芸達者な俳優陣がこれでもかと登場するため、見どころも枚挙にいとまがない。そんななか、小栗旬が演じたのは、宇宙の平和を愛する正義の味方キャプテンソックスの世を忍ぶ仮の姿、スペース警備隊勤務のハトヤ隊員だ。劇中である事件が発生し、ノアやノエ、ハンバーガー店の客たちの眼前にキャプテンソックスが現れるシーンでは、オールキャストが“正義の味方”に対してあらん限りの罵声を浴びせる。三谷監督は、「映像を見ながら別撮りして、好きなように罵声を浴びせたのですが、キャプテンソックスがカメラ目線になった瞬間に、綾瀬さんが『こっち見るなし!』『逃げるなし!』って叫んだんです」と明かし、目を細める。

作品を重ねれば重ねるほどキャストが豪華になっているが、今作のクライマックスではカエル型宇宙人のズズ(西川貴教)が、三谷監督作詞、荻野清子作曲の「The End of the Universe / 宇宙の果てまで」を歌い上げている。これまでにも監督作で何らかの形で音楽シーンを登場させていることから、否が応にもミュージカル映画製作に期待を寄せてしまう。

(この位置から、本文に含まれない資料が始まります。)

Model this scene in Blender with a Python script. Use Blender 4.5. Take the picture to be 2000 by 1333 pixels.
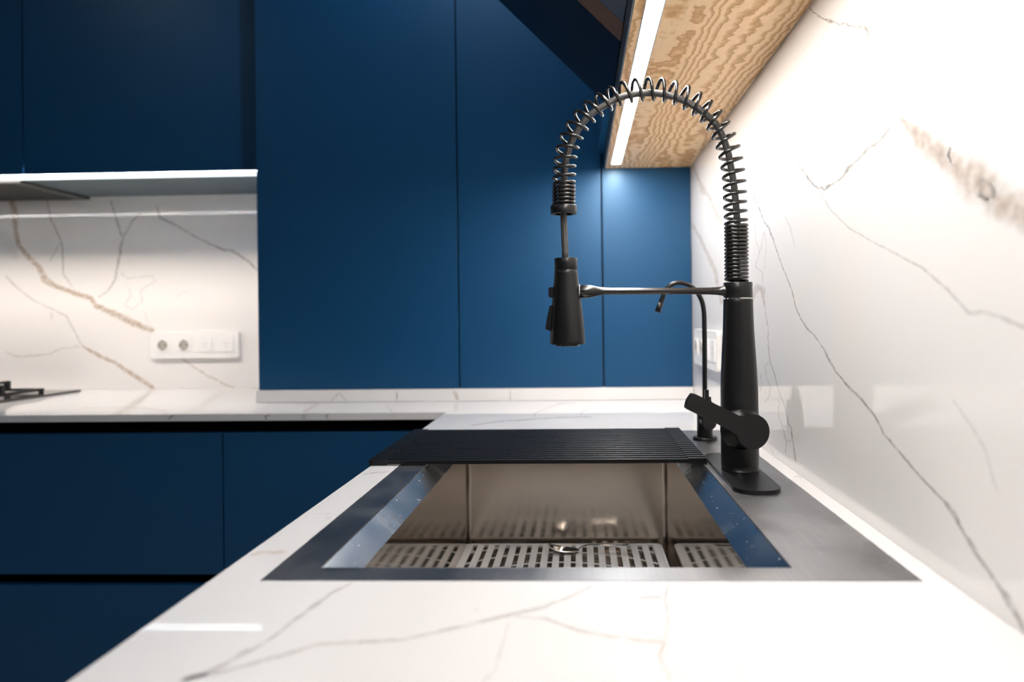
import bpy, bmesh, math, random
from mathutils import Vector, Matrix
random.seed(7)
for o in list(bpy.data.objects): bpy.data.objects.remove(o, do_unlink=True)
S = bpy.context.scene
C = S.collection

# ------------------------------------------------------------------ camera
F, CX, CY, CAMH = 1359.64, 1084.63, 621.04, 0.21975      # pixels of the 2000 x 1333 frame; metres above the worktop
YAW, PITCH, ROLL = 0.03397, -0.00011, -0.01184
_fw = Vector((-math.sin(YAW)*math.cos(PITCH), math.cos(YAW)*math.cos(PITCH), math.sin(PITCH)))
_r0 = Vector((math.cos(YAW), math.sin(YAW), 0)); _u0 = _r0.cross(_fw)
RT = _r0*math.cos(ROLL) + _u0*math.sin(ROLL)
UP = -_r0*math.sin(ROLL) + _u0*math.cos(ROLL)
FW = _fw
CAM = Vector((0, 0, CAMH))
cd = bpy.data.cameras.new('camera'); cam = bpy.data.objects.new('camera', cd); C.objects.link(cam)
cam.matrix_world = Matrix(((RT.x, UP.x, -FW.x, 0), (RT.y, UP.y, -FW.y, 0), (RT.z, UP.z, -FW.z, CAMH), (0, 0, 0, 1)))
cd.sensor_width = 36; cd.sensor_fit = 'HORIZONTAL'; cd.lens = F*36/2000
cd.shift_x = (1000-CX)/2000; cd.shift_y = (CY-666.5)/2000
cd.clip_start = 0.02
cd.dof.use_dof = True; cd.dof.focus_distance = 0.97; cd.dof.aperture_fstop = 3.4
S.camera = cam

# ------------------------------------------------------------------ world, exposure, light levels
W = bpy.data.worlds.new('room_air'); S.world = W; W.use_nodes = True
W.node_tree.nodes['Background'].inputs[0].default_value = (0.8, 0.85, 1, 1)
W.node_tree.nodes['Background'].inputs[1].default_value = 0.005
S.view_settings.view_transform = 'Standard'; S.view_settings.look = 'None'
S.view_settings.gamma = 1; S.view_settings.use_curve_mapping = False
S.view_settings.exposure = 1.6
LED_SHELF, LED_UPPER, DOWN = 33.5, 100.0, 1.0

def at(px, py, axis, val):
    """the point of the plane axis = val that is seen at a pixel of the photograph"""
    d = RT*((px-CX)/F) - UP*((py-CY)/F) + FW
    k = 'xyz'.index(axis)
    return CAM + d*((val-CAM[k])/d[k])

# ------------------------------------------------------------------ main planes of the room (metres, worktop top = 0)
XW = 0.29987          # right wall
YB = 2.24684          # back wall
YT = 1.85332          # fronts of the tall cabinets
YP = 1.84195          # front of the marble plinth
YE = 1.62684          # front edge of the back worktop run
XC = -0.31542         # free edge of the sink worktop run
ZS = 0.61469          # underside of the wall cabinet over the sink
XS = 0.07179          # its front
YU = 1.9015             # fronts of the upper cabinets
ZU = 0.6369           # their underside
ZFL, ZCE = -0.90, 1.75
XL, YN = -3.2, -2.6   # the rest of the room

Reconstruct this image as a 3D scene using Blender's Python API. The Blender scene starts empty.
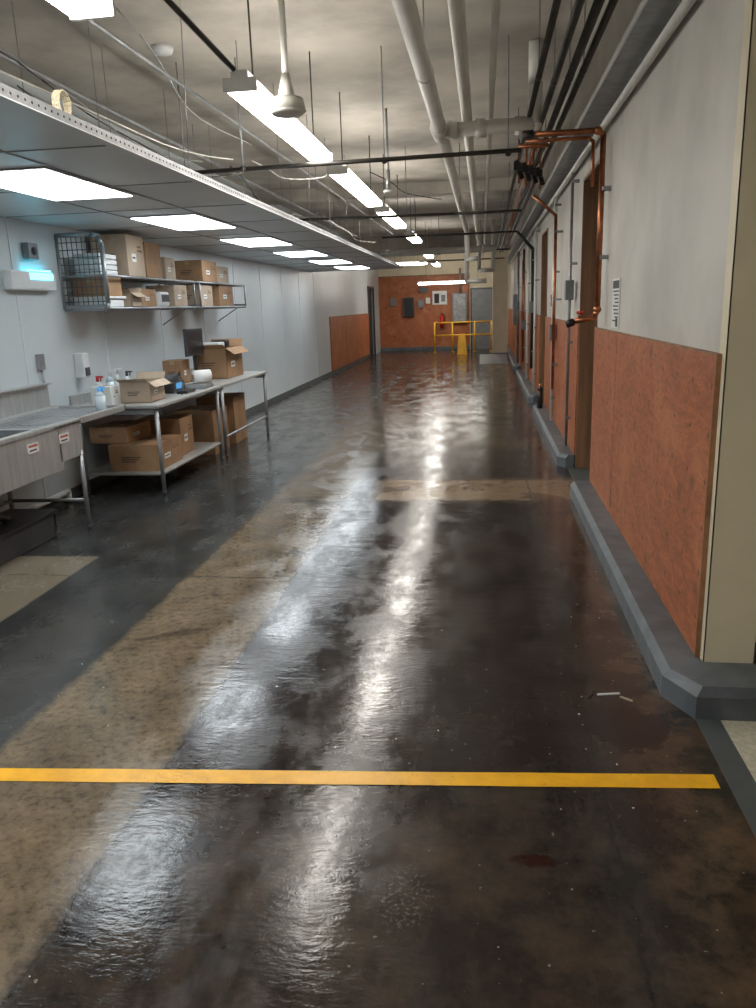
import bpy, bmesh, math, random
from mathutils import Vector, Matrix
random.seed(7)
S=bpy.context.scene
S.view_settings.view_transform='Standard'
S.view_settings.look='None'
S.view_settings.exposure=0.0

# ---------------------------------------------------------------- materials
def nodes(name):
    m=bpy.data.materials.new(name);m.use_nodes=True
    nt=m.node_tree
    return m,nt,nt.nodes['Principled BSDF']
def L(nt,a,b): nt.links.new(a,b)
def mth(nt,op,a,b=None,clamp=False):
    n=nt.nodes.new('ShaderNodeMath');n.operation=op;n.use_clamp=clamp
    for i,x in enumerate((a,b)):
        if x is None: continue
        if isinstance(x,(int,float)): n.inputs[i].default_value=x
        else: L(nt,x,n.inputs[i])
    return n.outputs[0]
def mix(nt,fac,a,b,typ='MIX'):
    n=nt.nodes.new('ShaderNodeMix');n.data_type='RGBA';n.blend_type=typ
    for i,x in ((0,fac),(6,a),(7,b)):
        if isinstance(x,(int,float)): n.inputs[i].default_value=x
        elif isinstance(x,tuple): n.inputs[i].default_value=(x[0],x[1],x[2],1)
        else: L(nt,x,n.inputs[i])
    return n.outputs[2]
def noise(nt,co,scale,detail=5,rough=.6,dist=0):
    n=nt.nodes.new('ShaderNodeTexNoise');n.inputs['Scale'].default_value=scale
    n.inputs['Detail'].default_value=detail;n.inputs['Roughness'].default_value=rough
    n.inputs['Distortion'].default_value=dist
    L(nt,co,n.inputs['Vector']);return n.outputs['Fac']
def ramp(nt,x,lo,hi,smooth=True):
    n=nt.nodes.new('ShaderNodeMapRange');n.interpolation_type='SMOOTHSTEP' if smooth else 'LINEAR'
    n.inputs['From Min'].default_value=lo;n.inputs['From Max'].default_value=hi
    L(nt,x,n.inputs['Value']);return n.outputs[0]
def coords(nt,scale=(1,1,1)):
    t=nt.nodes.new('ShaderNodeTexCoord');mp=nt.nodes.new('ShaderNodeMapping')
    mp.inputs['Scale'].default_value=scale;L(nt,t.outputs['Object'],mp.inputs['Vector']);return mp.outputs[0]
def bump(nt,bs,h,strength,dist=.01):
    b=nt.nodes.new('ShaderNodeBump');b.inputs['Strength'].default_value=strength;b.inputs['Distance'].default_value=dist
    L(nt,h,b.inputs['Height']);L(nt,b.outputs[0],bs.inputs['Normal'])
def mat(name,col,rough=.5,metal=0,var=.15,scale=6,bmp=0,stretch=(1,1,1),emit=None,es=0,col2=None,trans=0):
    m,nt,b=nodes(name);co=coords(nt,stretch)
    n=noise(nt,co,scale)
    c2=col2 or tuple(c*(1-var*2) for c in col)
    c=mix(nt,ramp(nt,n,.3,.7),c2,tuple(min(1,x*(1+var*.5)) for x in col))
    L(nt,c,b.inputs['Base Color']);b.inputs['Roughness'].default_value=rough;b.inputs['Metallic'].default_value=metal
    if bmp: bump(nt,b,noise(nt,co,scale*6),bmp)
    if emit: b.inputs['Emission Color'].default_value=(*emit,1);b.inputs['Emission Strength'].default_value=es
    if trans: b.inputs['Transmission Weight'].default_value=trans
    return m
def sep(nt,co):
    s=nt.nodes.new('ShaderNodeSeparateXYZ');L(nt,co,s.inputs[0]);return s.outputs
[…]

インタビュー終了時、筆者が「監督、いつかミュージカル映画をぜひ作ってください」と声をかけ、三谷監督が「はい!」と即答すると、2人を不思議そうな面持ちで見つめ、「あれ? 『ギャラクシー街道』ってミュージカル映画じゃないの?」と綾瀬がつぶやいたのは、ご愛嬌である。